John Judis On Michael Powell and the FCC

From TNR:

    Telecommunications was the driving force behind the great economic boom of the late '90s. Between 1996 and 2000 the telecom industry grew at twice the rate of the national economy. By March of last year telecom companies had reached a market value of $3 trillion, and their share of the national GDP had risen to almost 6 percent. The Internet, and wireless and other telecom services, spurred investment in information technology, which by 1999 accounted for 43 percent of private, nonresidential investment. To a great extent, the boom of the late '90s was a telecommunications boom.
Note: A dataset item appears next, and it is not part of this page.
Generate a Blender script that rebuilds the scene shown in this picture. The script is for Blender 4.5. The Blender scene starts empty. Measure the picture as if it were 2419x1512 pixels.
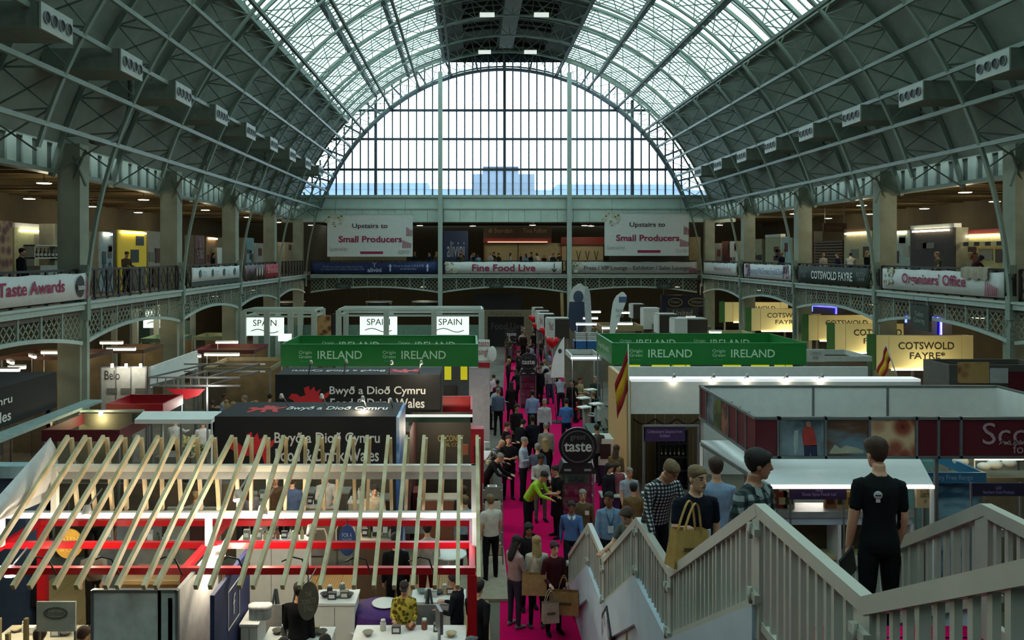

    By the same token, the bust of the early 2000s is being driven largely by a collapse in telecom. The industry has lost an estimated $2 trillion in paper value on the stock market--more than eight times what it cost to bail out the savings and loan industry a decade ago. New investment capital, vital for innovation, has dried up. In the first six months of this year (i.e., before WorldCom's bankruptcy) telecom lost 225,000 jobs, one-fifth of the total jobs lost in the country. And with thousands of miles of excess capacity in fiber-optic cable, and as much as $500 billion in questionable debt, the industry may continue to hemorrhage value and jobs for the foreseeable future--potentially imperiling the country's overall recovery. Says former Federal Communications Commission (FCC) chairman Reed Hundt, "If the communications sector doesn't start attracting investment again, it's going to be hard for business investment in general to increase. And if that doesn't happen soon, the whole economy will begin to shrink again."
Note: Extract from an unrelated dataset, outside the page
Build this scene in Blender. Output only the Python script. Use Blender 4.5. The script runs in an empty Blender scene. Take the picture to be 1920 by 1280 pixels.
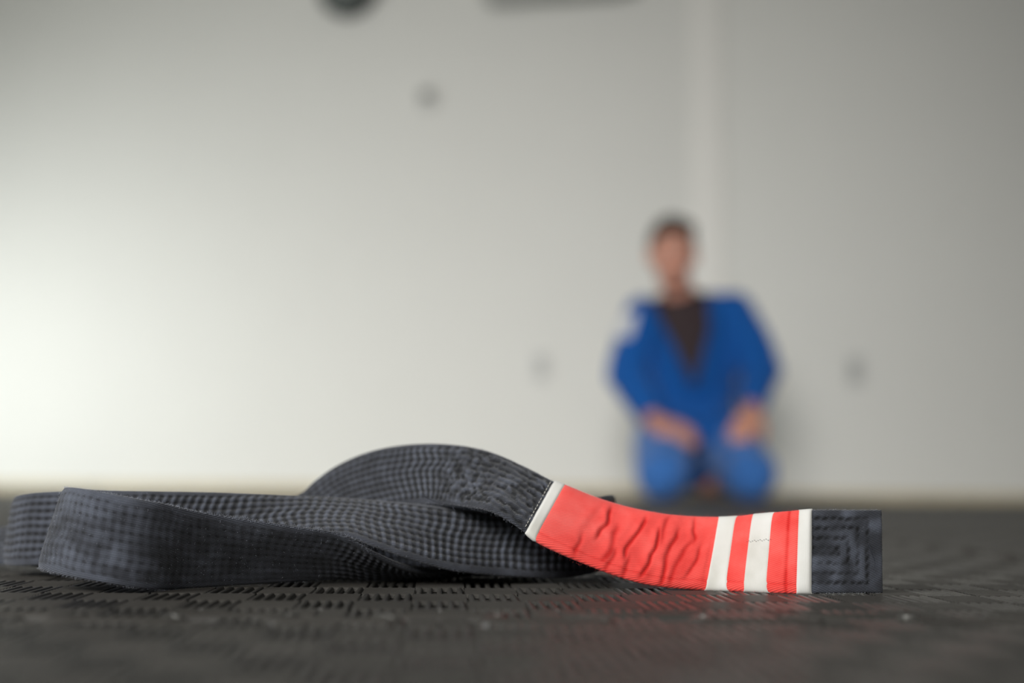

    The government official most responsible for turning telecom around is the current FCC chair, Michael Powell, son of Colin. Articulate and well-liked on Capitol Hill, Powell was the first choice for the FCC job of former Senator Commerce Committee chair John McCain and House Commerce Committee chair Billy Tauzin. But Powell has proven a disaster. He has equivocated, frustrating even ardent supporters like Tauzin; and when he has finally acted, it has been to prolong rather than shorten the telecom slump. Like Harvey Pitt, the chairman of the Securities and Exchange Commission (SEC), Powell would be ripe for replacement--if his feckless, ideological approach didn't so perfectly reflect the president he serves.